La aventura del tango: Un destino inexorable

ANTONIO PIPPO PEDRAGOSA. Periodista, Escritor, Editorialista. Director Gral. Cultura Tanguera 
COLUMNISTA

Hay viejas frases anónimas –aunque abundan apócrifas adjudicaciones- que, de tanto repetirse, se han grabado en la historia del tango como inapelable sentencia: “Es la única música que te espera”.

Alude a una incierta edad, ya en la madurez, donde la persona comprenderá una música y una poesía que no le atraían o le pasaban inadvertidas, desdibujadas por la preferencia de otras.

Y no deja de ser curioso que uno, que hace tiempo recorre esa madurez y sonrió tantas veces asintiendo al escuchar la vieja frase, halle ahora, por no cejar en la búsqueda de información acerca de una historia que parece inabarcable, testimonios que relativizan lo que parecía una verdad absoluta.

No se trata de que el tango guste, o se le entienda, cuantos más años se carguen. Se trata de prestar atención y se trata de sensibilidad. Dijo Luis Alberto Sierra: “Su música, pero sobre todo sus letras, sus poesías, son esencialmente elegíacas: una composición lírica de asuntos decididamente dramáticos”. Y José Gobello dejó escrito: “Es el canto al bien perdido; el tango no se ha hecho para cantar lo que se tiene sino lo que se ha perdido”. Y agrego una anécdota del periodista argentino Reynaldo Spitaletta: “No me acuerdo en qué circunstancias, pero papá me dijo una vez, siendo adolescente, que me iba a gustar el tango cuando yo tuviera recuerdos que volvieran y, cada vez, con el recuerdo del recuerdo, sin cambiar el hecho esencial pero dejando que la memoria lo maquillase a su aire, libre, en cada oportunidad”.

Es que los recuerdos del pasado que no dejan de regresar, no tienen relación con la edad.
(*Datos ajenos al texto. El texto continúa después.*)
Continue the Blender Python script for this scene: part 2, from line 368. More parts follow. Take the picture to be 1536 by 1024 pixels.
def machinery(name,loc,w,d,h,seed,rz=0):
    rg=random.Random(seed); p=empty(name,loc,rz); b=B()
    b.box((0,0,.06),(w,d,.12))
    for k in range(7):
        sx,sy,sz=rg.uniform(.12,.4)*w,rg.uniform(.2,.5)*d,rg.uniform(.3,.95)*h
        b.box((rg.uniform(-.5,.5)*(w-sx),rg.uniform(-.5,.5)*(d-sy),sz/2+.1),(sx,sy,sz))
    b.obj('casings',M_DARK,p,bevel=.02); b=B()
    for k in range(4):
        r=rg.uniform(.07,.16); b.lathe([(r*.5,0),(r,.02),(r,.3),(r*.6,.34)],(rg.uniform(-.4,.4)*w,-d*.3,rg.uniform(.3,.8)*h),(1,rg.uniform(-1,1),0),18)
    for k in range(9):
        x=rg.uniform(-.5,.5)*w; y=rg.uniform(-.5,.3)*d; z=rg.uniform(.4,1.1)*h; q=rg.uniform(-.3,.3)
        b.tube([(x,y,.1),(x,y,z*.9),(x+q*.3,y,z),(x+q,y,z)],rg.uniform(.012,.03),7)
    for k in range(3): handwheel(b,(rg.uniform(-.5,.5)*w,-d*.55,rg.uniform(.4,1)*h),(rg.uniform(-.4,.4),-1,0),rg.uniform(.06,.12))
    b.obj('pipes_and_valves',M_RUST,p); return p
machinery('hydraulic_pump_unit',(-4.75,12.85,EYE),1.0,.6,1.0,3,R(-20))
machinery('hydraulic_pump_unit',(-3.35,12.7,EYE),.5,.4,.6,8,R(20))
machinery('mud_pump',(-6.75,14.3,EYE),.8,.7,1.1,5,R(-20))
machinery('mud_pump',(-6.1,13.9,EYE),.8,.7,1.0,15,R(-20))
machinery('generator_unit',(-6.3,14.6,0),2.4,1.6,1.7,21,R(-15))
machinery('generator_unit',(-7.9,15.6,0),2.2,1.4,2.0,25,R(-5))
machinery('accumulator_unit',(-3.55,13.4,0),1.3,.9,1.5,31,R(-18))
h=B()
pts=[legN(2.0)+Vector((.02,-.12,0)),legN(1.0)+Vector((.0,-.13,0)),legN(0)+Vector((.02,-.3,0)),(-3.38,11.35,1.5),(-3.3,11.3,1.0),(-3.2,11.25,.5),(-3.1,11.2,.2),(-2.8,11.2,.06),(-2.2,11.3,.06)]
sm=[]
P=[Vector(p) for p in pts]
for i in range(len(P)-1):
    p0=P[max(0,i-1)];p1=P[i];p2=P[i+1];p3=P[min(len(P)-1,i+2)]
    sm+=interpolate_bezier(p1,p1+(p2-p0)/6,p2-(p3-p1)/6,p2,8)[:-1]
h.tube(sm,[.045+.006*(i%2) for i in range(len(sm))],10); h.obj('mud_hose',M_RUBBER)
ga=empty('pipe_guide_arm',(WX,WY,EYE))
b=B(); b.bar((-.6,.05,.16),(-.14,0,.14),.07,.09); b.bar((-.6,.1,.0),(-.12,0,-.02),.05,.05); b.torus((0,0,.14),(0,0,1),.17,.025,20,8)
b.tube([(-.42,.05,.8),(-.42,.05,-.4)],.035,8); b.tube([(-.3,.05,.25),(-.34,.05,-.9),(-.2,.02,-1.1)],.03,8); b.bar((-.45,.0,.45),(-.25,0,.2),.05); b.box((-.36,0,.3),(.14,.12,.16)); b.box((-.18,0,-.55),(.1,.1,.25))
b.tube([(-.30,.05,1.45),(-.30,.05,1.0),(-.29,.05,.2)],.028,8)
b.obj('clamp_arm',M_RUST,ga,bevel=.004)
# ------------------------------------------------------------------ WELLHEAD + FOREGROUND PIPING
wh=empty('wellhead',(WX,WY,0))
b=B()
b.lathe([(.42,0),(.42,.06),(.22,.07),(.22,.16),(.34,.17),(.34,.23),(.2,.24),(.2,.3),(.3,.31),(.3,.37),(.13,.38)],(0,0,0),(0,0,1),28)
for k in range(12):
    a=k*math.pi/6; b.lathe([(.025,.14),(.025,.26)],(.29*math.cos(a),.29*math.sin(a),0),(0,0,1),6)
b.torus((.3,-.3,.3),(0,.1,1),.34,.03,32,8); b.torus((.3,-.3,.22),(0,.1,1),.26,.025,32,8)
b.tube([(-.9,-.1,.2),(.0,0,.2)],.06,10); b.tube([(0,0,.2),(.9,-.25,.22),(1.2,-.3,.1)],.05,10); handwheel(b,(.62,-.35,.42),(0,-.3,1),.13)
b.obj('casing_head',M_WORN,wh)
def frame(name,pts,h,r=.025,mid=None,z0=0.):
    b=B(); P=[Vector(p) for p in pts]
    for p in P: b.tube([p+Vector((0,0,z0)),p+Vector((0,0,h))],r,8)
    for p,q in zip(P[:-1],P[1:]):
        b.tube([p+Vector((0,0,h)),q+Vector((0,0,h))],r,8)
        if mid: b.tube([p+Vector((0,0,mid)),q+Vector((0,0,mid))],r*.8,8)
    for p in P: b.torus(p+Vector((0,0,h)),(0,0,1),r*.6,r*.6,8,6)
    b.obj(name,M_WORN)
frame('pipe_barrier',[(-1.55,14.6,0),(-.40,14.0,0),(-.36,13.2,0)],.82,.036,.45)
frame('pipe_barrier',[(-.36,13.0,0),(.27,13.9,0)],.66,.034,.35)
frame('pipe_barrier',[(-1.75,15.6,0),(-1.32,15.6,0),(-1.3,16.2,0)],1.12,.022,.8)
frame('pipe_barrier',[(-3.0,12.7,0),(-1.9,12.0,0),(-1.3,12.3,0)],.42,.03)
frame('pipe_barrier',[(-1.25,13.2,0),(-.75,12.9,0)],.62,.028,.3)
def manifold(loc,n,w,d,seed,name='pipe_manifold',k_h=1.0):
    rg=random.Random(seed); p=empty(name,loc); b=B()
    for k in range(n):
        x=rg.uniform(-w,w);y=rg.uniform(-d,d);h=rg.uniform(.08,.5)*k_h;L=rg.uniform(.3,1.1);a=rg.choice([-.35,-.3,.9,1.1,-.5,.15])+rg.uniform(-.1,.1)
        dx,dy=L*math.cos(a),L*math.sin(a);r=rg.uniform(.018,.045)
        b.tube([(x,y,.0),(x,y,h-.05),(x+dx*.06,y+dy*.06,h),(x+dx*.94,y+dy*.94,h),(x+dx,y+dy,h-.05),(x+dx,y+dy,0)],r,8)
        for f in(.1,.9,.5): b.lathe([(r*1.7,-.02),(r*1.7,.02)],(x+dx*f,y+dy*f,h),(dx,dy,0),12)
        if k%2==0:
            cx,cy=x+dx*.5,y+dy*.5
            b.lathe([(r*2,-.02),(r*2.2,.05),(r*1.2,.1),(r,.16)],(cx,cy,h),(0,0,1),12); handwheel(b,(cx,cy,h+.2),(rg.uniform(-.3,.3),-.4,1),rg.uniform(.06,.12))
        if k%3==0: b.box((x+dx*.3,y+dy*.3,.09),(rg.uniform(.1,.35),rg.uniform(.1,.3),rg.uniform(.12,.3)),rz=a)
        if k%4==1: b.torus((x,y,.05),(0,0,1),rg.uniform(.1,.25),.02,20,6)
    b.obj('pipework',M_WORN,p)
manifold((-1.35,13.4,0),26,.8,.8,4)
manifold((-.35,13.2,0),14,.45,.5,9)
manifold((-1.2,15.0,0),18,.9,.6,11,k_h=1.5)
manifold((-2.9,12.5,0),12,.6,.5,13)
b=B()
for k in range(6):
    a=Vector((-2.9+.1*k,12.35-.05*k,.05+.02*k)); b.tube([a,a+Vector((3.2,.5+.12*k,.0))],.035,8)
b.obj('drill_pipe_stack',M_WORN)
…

Por eso hay muchos tangos –no cualquiera, no de cualquier músico o poeta- que logran, en el joven o en el viejo, tocar esa fibra íntima que despierta emociones. Ahí los entendemos; entonces se nos hacen necesarios. Pero… ¿el tango es triste? Puede ser. Apelo a la sabiduría de Gobello: “Es para el llanto interior, más para los adioses que para las bienvenidas”. Como tantas otras músicas, incluida la clásica y muchas de las llamadas populares.

Se me ocurre un nombre para personificar, como ejemplo relevante entre tantos, a los hacedores de esa suerte de milagro laico que une a jóvenes y añosos, aunque estos sean mayoría: Homero Expósito. Entre otras razones porque hace un par de años se estrenó en Buenos Aires un documental sobre su vida y obra, inicial en su estilo.

Caso raro, diferente, con misterios sin revelar: comenzó a escribir poemas a los veinte años, alcanzó la fama una década después y casi treinta años antes de su muerte dejó de producir, creando un misterio, aquellas obras que revolucionaron el uso de la metáfora –una renovación formal de expresión- usando el verso libre.

Fue un hombre muy culto, instruido, perfeccionista y prolífico: Percal, Farol, Trenzas, Chau no va más, Naranjo en flor, Tristezas de la calle Corrientes, Margo, Te llaman malevo, Afiches, Maquillaje, Flor de lino, Qué me van a hablar de amor, Cafetín, Pequeña, Ese muchacho Troilo, Al compás del corazón, Pequeña y Yuyo verde, entre tantos temas más. Y si mencioné antes “milagro laico” fue porque Expósito, precisamente, es el poeta del tango cuyas obras, al pasar de las generaciones, más dificultades obraron en la demora de su comprensión, pero, después, más enamoraron las emociones que logró despertar.  

Un joven me dijo, en un encuentro casual, días atrás: “No lo comprendía, no sólo porque ciertas frases y vocablos, si bien eran parte del dialecto urbano en Montevideo y Buenos Aires, en realidad fuimos los que, buscando salir del ruido adolescente y de la primera juventud, las adaptamos, casi sin querer, a las necesidades del barrio, de la calle, de los amores, como un modo de pintarlas con nuestras sensaciones o las interpretaciones del mundo”.

Déjame que llore crudamente,/ con el llanto viejo del adiós./ Déjame que llore y te recuerde,/ -trenzas que se anudan al portón-/ de tu país ya no se vuelve/ ni con el yuyo verde del perdón (…) Un farol, un portón/ -igual que en un tango-/ y este llanto entre mis manos/ y ese cielo de verano que partió

Y el muchacho terminó con una resonancia existencial: “Y pensar que hasta hace poco ni nos tocaba; seguíamos de largo. Qué nos importaba todo eso. Hasta que descubrimos, porque es inevitable, el desamparo, la desdicha, los adioses y que todo eso está ahí, agazapado, escondido en el cerebro y en el corazón…”.